True to my mission, I don’t have a particular plan in mind. Whenever I get to the end of a row or the corner of the tent I simply follow the crowd. It’s extreme NPC behaviour. Soon enough, I’m lost, but with nowhere to be and no one to see, am I truly lost?

Though I am constantly moving, time drags. I must have been here an hour now. I’m not sure if it’s strictly ‘allowed’ within my self imposed rules, but I sneak a look at my watch. 15 minutes. Fuck. For the first time the feeling of dizziness and doubt hits me. How am I going to keep this up? Staying on my feet is my only option.

Another 15 minutes pass, I’m still avoiding the art, but I realise that I’ve passed the same cluster of booths several times now. Surely the gallerists have noticed? What will they think of me? Perhaps the security guards have too? I can’t see any CCTV cameras, but who’s to say they’re not following me. I double back a few times and try to blend in with the crowd. I think sane thoughts. I remind myself that, to anyone watching me, I’m just another anonymous VIP, who are they to question me?

I carry on, as before. Drifting aimlessly and avoiding all distractions. I am free of desire and free of suffering. I recall Zen koans. I’m ready, if I see the Buddha in the booths, to kill him. Am I achieving mindfulness? Questions nag me: What am I doing here? Writing an article. Why? Because I have to, it’s my job. But really, why? Is rawdogging Frieze truly subversive or strange? Is it a bad way of experiencing the fair, or perhaps the best way? Have you accidentally stumbled onto the golden path of undertaking a psychological cleanse to prepare myself for the art you see later? I’ve stumped myself. I shake it off.

I jumped on this story because I wanted a challenge, I wanted to push myself, and I wanted a break. I’m a millennial, the last generation to remember the old world and the first to suffer the new. We like to tell ourselves that we’re the most adjusted to our new reality. It’s not true. My screen time is shocking. At work, I’m plugged into my laptop, at home, into my phone. It’s rare that I spend any time alone with my own thoughts, it only really happens in the fleeting moments before I am overcome by sleep, or in the first drowsy moments after waking.

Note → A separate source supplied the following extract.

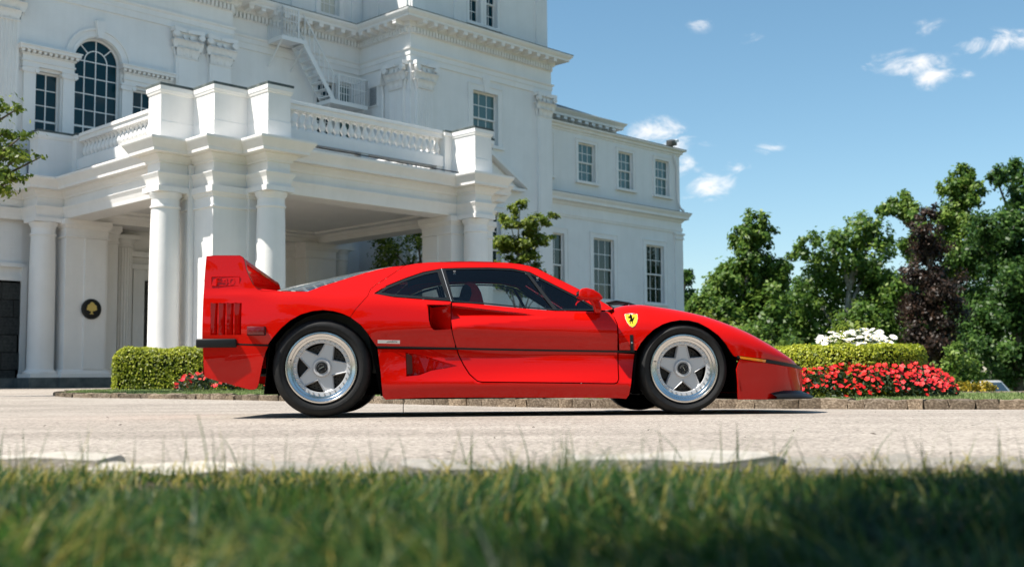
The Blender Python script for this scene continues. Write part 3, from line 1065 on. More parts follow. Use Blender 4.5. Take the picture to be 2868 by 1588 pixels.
for (a, b) in ((-0.03, 0.25), (0.90, 1.18), (2.38, 2.66), (3.32, 3.60)):
    mb = MB()
    mb.box(a, M1 - 0.07, 5.6, b, M1 + 0.003, 7.44)
    mb.box(a - 0.03, M1 - 0.10, 7.44, b + 0.03, M1 + 0.003, 7.47)
    mb.box(a - 0.02, M1 - 0.10, 7.47, b + 0.02, M1 + 0.003, 7.56)
    mb.box(a - 0.05, M1 - 0.12, 7.56, b + 0.05, M1 + 0.003, 7.60)
    for x in (a - 0.01, b + 0.01):
        mb.lathe([(0.0, -0.125), (0.055, -0.125), (0.055, 0.0)], (x, M1, 7.50), 12, 'y')
    mb.build('pilaster', M['trim'], ven)
# side lights
for (u0, u1, z0, z1), cc in ((SIDE1, 2), (SIDE3, 2)):
    sa = MB()
    vg, fw = M1 + 0.14, 0.04
    rows = 5
    sa.box(u0, vg - .012, z0, u0 + fw, vg + .02, z1).box(u1 - fw, vg - .012, z0, u1, vg + .02, z1).box(u0 + fw, vg - .012, z1 - fw, u1 - fw, vg + .02, z1)
    pw, ph = (u1 - u0 - 2 * fw) / cc, (z1 - z0 - fw) / rows
    sa.box((u0 + u1) / 2 - .013, vg - .01, z0, (u0 + u1) / 2 + .013, vg + .012, z1 - fw)
    for k in range(1, rows):
        w = .022 if k == 2 else .011
        sa.box(u0 + fw, vg - .009, z0 + ph * k - w, u1 - fw, vg + .0115, z0 + ph * k + w)
    sa.build('sash', M['trim'], ven)
    for i in range(cc):
        for j in range(rows):
            pane_obj(ven, u0 + fw + pw * i + .01, u0 + fw + pw * (i + 1) - .01, z0 + ph * j + .008, z0 + ph * (j + 1) - .008, vg + .004, 'win_teal')
# centre light
sa = MB()
vg = M1 + 0.14
ts = np.linspace(0, math.pi, 29)


def ring(mbx, r0, r1, a, b):
    for t, t2 in zip(ts, ts[1:]):
        q = [(AC + rr * math.cos(tt), ASP + rr * math.sin(tt)) for rr, tt in ((r0, t), (r1, t), (r1, t2), (r0, t2))]
        mbx.prism(q, a, b, 'y')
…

Time passes. Nobody is experiencing the fair as I am right now. They might be excited, they might be ecstatic, they might be stressed or bored, but will they remember this and what will they learn of themselves? What am I experiencing? Nothing and everything. Probably more and yet a lot less than many of the others here.

At a certain point (when, I’m not sure) I drift towards the exit. I leave the tent and find a bright world waiting for me. I can only recommend what I felt. Buy a ticket to the fair, go and see nothing, feel nothing, desire nothing, rawdog, and become free.